## [What you need to do]
Provide only the number of lines in the listing that contain the string "part".

(Source data)
* * *

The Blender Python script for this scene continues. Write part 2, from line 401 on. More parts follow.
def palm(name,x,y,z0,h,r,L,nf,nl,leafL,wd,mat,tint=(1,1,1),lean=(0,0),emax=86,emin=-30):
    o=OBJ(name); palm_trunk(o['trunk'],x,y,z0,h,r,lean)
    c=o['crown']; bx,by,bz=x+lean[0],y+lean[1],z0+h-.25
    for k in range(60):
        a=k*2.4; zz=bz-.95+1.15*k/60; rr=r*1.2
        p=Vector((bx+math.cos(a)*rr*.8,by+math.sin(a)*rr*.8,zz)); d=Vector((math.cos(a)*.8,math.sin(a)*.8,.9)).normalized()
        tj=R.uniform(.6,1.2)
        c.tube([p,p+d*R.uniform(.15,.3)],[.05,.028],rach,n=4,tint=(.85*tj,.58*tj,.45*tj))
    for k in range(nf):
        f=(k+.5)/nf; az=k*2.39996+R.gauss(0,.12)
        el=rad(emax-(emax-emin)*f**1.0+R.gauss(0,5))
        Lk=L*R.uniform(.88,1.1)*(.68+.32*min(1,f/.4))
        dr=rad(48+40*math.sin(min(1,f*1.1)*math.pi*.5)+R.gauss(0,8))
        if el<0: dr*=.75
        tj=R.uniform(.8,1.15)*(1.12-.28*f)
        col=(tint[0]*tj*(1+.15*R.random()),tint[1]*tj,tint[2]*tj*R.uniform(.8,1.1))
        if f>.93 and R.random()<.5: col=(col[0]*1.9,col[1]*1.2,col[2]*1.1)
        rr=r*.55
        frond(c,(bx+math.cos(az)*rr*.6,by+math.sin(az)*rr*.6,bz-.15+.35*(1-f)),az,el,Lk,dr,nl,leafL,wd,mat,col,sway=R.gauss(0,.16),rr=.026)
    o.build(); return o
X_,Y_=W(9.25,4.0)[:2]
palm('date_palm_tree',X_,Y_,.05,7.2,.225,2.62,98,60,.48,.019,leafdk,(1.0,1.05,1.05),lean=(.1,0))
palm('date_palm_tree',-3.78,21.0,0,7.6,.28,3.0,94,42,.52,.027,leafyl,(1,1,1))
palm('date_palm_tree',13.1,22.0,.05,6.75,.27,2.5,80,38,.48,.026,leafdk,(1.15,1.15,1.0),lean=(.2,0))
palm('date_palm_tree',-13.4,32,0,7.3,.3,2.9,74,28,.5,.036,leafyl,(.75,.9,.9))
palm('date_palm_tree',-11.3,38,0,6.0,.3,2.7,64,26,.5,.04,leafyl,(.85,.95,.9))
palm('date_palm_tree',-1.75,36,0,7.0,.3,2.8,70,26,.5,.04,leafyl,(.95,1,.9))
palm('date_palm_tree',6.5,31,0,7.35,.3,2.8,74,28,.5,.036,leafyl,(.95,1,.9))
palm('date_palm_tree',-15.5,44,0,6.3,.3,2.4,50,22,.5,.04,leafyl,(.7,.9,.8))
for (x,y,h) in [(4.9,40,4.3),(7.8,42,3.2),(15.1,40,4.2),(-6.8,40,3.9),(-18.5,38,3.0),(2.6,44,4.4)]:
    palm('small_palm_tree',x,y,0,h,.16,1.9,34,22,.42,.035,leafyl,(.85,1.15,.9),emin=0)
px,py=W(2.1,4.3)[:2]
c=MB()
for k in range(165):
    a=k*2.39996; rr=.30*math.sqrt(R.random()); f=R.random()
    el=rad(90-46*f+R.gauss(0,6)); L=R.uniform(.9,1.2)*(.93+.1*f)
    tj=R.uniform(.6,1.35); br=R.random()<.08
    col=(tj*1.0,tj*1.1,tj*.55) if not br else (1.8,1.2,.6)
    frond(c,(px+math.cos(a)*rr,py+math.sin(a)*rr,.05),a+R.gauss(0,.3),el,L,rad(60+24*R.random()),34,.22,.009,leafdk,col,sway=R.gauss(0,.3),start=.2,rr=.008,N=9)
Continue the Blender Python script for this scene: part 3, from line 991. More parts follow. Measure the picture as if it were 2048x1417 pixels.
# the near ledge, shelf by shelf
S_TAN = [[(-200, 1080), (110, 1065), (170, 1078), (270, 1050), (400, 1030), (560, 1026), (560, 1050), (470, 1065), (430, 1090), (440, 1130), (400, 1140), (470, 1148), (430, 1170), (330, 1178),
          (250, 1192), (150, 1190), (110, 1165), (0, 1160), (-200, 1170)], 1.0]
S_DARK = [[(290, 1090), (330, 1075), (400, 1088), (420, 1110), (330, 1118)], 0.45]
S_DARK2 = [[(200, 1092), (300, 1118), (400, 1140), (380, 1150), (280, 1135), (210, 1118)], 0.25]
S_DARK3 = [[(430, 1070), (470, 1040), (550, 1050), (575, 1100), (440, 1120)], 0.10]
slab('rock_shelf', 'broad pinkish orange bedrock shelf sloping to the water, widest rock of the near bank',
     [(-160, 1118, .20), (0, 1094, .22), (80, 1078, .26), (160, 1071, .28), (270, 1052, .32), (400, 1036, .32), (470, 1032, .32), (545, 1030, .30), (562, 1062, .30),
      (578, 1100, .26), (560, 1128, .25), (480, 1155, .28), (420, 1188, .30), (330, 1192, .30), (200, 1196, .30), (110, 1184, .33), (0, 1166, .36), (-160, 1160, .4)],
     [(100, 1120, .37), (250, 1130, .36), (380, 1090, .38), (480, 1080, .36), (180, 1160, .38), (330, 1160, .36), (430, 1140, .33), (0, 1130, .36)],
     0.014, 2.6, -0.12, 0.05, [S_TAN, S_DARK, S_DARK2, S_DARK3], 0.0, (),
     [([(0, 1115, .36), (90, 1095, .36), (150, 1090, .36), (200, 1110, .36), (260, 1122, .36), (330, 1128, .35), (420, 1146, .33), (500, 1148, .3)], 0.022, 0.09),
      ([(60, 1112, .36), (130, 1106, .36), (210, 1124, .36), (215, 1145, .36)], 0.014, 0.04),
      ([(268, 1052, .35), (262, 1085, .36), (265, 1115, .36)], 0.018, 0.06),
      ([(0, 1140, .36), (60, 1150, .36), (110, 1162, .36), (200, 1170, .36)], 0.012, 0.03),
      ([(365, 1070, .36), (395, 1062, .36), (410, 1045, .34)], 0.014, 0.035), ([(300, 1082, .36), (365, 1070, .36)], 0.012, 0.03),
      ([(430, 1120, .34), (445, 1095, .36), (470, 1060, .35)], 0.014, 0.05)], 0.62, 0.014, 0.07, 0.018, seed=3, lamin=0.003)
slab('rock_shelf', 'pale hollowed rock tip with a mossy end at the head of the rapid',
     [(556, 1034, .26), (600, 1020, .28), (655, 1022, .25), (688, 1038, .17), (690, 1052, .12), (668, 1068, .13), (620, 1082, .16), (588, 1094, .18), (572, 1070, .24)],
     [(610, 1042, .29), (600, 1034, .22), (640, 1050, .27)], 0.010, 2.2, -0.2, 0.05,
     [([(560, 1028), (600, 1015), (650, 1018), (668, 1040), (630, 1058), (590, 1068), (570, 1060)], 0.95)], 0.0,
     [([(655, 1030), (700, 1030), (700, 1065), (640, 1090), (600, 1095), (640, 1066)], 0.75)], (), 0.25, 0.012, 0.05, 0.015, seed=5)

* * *

## [Result below]
2